Early in our swerve testing, we didn't store the offset from a known direction. So our absolute feedback was really incremental. Every time you changed batteries, rebooted, pushed code, or suffered a brown out, you had to make sure the wheels where pointed in a specific direction. That gets old really quick. Also different people would set the wheels slightly differently, or worse incorrectly.
We had another test chassis with the feedback geared 2:1 to the direction. On this one, you still had to start the robot with the wheels pointed close to straight. The robot always knew the axis of the wheel, but not which direction it would go. It was a real joy, because we tried to count the 2.5v crossings of an analog 0-5v signal. Sometimes it would miss count and the wheel would start dragging.
I cringed when I saw Andymark release their swerve modules this year with non1:1 gearing on the feedback.

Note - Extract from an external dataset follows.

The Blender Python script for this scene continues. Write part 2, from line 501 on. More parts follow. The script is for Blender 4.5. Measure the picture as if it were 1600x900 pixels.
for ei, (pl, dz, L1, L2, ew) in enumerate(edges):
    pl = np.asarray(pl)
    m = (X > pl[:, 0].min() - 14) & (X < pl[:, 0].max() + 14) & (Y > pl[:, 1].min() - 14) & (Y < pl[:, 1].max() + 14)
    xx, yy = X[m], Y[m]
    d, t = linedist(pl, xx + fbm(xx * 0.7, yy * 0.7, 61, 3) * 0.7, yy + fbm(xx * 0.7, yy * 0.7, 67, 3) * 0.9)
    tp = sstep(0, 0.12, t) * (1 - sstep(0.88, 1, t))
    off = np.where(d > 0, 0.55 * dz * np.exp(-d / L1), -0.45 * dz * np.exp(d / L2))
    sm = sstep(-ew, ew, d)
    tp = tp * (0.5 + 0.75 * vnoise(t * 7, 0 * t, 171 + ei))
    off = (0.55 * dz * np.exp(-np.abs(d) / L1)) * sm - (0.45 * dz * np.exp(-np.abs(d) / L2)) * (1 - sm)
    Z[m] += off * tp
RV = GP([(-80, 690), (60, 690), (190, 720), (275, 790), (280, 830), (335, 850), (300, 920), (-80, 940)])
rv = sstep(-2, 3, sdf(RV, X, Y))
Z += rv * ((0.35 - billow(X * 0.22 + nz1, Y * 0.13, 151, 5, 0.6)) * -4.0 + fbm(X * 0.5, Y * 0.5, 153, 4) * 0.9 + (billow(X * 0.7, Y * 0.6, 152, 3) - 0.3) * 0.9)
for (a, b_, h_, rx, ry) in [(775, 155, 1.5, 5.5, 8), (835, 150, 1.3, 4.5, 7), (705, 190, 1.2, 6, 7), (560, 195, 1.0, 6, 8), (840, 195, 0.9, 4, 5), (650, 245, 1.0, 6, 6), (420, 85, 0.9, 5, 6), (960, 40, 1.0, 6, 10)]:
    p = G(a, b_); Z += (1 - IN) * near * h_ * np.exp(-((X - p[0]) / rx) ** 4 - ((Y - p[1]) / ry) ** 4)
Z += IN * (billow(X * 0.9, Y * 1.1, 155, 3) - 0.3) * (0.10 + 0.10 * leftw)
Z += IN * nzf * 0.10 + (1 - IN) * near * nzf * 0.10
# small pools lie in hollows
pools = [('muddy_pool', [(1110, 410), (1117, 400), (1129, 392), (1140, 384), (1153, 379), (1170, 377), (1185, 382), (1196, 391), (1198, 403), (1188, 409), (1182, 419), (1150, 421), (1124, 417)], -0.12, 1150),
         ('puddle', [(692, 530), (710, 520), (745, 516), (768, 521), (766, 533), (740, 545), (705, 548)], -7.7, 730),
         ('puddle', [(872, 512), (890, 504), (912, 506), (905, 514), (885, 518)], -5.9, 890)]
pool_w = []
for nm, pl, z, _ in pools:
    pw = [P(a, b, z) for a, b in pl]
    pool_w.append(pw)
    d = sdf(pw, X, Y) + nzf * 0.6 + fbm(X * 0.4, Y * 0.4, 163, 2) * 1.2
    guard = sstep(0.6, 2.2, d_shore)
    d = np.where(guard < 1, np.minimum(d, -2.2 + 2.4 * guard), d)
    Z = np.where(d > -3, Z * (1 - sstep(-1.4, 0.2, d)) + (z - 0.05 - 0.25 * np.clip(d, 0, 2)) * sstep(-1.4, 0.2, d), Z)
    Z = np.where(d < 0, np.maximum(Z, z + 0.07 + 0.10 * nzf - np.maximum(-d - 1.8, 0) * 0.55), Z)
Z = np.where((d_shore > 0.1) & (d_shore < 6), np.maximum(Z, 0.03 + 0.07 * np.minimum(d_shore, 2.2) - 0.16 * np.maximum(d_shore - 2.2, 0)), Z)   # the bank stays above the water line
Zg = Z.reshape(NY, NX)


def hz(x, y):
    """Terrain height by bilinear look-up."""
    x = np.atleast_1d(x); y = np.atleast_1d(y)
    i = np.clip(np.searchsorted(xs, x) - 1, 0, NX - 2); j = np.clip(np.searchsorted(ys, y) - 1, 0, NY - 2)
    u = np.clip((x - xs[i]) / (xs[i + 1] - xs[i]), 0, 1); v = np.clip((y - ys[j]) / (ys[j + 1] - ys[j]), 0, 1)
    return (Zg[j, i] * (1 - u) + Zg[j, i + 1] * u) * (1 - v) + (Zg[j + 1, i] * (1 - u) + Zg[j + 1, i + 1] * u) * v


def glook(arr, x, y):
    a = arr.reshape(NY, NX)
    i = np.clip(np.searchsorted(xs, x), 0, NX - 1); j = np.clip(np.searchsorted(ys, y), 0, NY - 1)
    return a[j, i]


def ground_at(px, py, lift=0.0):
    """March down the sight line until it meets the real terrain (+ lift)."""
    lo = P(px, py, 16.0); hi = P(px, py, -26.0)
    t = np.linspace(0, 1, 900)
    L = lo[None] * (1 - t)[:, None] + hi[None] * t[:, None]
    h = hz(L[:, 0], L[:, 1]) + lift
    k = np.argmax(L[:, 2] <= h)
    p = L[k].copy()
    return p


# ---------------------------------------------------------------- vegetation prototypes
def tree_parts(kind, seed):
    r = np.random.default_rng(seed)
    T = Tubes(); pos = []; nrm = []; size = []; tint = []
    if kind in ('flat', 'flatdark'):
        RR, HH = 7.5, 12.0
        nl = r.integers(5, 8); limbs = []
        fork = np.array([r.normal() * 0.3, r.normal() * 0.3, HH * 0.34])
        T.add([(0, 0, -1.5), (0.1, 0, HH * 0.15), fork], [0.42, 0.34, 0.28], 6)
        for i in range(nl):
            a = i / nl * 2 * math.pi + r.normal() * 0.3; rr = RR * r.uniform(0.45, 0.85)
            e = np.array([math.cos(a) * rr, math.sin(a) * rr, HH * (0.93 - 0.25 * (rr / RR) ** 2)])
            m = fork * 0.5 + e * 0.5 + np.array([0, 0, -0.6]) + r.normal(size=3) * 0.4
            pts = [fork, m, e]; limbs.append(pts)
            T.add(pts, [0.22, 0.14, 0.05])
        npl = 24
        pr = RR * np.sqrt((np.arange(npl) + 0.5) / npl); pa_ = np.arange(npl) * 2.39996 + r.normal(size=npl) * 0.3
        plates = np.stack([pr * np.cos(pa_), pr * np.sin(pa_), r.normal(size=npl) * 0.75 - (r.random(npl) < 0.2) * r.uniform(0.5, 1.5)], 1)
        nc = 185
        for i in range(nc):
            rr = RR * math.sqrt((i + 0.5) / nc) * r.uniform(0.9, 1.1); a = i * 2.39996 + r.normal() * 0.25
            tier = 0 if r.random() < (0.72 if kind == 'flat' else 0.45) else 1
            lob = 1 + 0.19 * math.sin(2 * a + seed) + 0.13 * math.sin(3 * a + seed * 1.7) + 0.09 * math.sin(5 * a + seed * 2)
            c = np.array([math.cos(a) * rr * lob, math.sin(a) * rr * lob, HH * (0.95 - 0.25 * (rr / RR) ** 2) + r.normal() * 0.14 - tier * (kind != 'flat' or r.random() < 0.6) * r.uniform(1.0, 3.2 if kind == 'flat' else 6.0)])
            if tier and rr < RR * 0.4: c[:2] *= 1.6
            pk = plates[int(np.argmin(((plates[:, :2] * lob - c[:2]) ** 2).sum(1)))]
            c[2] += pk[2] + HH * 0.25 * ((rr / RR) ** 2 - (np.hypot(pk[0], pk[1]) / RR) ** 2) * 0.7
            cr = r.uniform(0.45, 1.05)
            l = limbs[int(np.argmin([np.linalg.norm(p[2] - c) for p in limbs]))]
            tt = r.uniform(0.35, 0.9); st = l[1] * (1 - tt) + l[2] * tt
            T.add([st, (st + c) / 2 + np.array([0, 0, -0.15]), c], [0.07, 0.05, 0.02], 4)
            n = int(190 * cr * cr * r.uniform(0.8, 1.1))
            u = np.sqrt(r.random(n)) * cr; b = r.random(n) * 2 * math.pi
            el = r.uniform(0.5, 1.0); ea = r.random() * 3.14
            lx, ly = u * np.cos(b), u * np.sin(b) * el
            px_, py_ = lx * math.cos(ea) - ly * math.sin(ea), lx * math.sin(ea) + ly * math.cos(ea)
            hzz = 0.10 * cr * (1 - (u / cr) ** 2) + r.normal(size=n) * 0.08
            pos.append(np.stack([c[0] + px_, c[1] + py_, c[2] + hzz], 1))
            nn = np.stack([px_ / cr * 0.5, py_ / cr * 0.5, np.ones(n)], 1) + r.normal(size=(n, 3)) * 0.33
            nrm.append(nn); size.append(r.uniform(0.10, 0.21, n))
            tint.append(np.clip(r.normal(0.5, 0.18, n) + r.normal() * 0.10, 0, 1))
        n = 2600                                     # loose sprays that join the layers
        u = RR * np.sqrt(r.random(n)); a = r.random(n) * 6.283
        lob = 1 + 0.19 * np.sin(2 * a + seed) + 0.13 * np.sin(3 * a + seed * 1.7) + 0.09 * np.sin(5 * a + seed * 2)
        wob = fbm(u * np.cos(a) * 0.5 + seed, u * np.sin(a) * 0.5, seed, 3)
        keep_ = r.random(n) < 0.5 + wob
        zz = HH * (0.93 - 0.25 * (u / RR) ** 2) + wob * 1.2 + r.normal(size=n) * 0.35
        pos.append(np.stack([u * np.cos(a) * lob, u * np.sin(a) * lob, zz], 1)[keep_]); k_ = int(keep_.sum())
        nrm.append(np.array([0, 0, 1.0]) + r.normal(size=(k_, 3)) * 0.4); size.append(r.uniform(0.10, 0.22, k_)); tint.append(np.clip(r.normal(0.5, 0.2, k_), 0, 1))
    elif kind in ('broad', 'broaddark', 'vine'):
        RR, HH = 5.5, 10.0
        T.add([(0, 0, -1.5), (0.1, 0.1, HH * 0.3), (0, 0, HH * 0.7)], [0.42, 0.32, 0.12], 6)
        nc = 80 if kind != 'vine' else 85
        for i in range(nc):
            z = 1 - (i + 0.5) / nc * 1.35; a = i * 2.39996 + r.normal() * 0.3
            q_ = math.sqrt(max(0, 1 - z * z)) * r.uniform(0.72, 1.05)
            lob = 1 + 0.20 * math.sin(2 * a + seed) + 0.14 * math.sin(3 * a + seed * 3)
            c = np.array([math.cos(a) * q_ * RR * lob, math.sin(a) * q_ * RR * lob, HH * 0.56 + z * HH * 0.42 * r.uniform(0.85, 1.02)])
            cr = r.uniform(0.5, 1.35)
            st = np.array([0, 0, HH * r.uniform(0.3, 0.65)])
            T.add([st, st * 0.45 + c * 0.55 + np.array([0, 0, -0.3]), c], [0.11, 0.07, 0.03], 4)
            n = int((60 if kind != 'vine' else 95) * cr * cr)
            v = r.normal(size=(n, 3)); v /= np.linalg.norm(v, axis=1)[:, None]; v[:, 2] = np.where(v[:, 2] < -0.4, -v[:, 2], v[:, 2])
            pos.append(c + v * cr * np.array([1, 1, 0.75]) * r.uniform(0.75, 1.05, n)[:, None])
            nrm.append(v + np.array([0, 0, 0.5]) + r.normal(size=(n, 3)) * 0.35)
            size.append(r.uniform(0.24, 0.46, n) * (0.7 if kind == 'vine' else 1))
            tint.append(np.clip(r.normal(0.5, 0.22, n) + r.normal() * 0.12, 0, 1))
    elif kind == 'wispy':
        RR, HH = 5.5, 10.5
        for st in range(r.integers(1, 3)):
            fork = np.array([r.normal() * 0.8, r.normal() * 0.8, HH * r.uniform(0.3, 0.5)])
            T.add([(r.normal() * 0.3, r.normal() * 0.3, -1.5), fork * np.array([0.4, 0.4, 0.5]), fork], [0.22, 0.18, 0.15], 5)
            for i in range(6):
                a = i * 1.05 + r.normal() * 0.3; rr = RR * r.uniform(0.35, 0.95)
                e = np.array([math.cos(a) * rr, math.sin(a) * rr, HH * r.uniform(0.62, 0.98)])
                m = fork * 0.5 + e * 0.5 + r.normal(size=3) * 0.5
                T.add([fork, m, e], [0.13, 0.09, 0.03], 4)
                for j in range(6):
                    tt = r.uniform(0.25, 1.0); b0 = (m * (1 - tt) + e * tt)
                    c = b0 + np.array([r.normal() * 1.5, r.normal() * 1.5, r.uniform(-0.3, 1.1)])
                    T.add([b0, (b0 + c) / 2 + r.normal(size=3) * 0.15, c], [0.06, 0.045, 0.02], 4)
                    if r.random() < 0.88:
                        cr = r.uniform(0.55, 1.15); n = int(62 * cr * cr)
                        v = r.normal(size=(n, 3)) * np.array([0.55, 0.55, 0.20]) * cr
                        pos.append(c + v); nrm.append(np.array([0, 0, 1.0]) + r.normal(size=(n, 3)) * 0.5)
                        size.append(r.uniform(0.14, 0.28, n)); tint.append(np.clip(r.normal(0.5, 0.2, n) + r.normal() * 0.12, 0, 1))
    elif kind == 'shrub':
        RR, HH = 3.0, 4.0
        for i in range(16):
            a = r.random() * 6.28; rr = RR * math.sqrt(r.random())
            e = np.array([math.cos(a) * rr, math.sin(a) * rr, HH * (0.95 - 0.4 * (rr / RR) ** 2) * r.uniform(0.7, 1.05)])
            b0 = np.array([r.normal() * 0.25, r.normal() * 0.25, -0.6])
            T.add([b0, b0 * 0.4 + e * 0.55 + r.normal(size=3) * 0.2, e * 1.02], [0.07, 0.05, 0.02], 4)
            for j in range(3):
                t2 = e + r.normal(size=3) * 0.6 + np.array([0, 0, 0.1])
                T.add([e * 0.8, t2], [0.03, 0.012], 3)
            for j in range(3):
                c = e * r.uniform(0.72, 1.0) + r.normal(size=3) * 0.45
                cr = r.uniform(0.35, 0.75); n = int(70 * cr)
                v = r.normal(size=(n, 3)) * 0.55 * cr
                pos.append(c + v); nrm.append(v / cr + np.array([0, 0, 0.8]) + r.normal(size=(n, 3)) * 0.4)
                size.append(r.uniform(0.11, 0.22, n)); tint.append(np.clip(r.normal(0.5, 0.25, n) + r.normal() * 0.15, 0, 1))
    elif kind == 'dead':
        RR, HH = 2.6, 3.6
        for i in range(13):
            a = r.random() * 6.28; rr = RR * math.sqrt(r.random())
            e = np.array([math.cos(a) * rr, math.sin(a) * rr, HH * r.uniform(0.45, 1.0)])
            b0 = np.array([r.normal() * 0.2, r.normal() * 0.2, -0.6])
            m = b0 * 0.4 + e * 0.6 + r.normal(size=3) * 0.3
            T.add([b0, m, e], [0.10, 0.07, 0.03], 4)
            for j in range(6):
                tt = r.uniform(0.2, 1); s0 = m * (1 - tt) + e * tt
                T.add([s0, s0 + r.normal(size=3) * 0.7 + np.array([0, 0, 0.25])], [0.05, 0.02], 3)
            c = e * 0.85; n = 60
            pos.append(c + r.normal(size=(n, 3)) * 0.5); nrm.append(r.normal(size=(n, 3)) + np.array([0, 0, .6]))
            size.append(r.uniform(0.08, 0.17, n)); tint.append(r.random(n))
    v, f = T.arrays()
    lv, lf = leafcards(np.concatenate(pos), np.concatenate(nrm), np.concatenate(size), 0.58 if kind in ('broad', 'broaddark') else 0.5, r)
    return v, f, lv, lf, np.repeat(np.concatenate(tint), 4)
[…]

So I always recommend to teams thinking about a swerve drive:
Use absolute feedback and gear it 1:1 to steering rotation.
Analog or digital signaling shouldn't really matter much. But the analog sensors quoted above are the cheapest I've seen.
To Bryce2471:
We do scale the analog voltage from the datasheet to 0-5v. It still twitches, but I haven't really tried to fix it. I agree it should be an easy fix, unless maybe the sensor has trouble pulling the signal quick enough.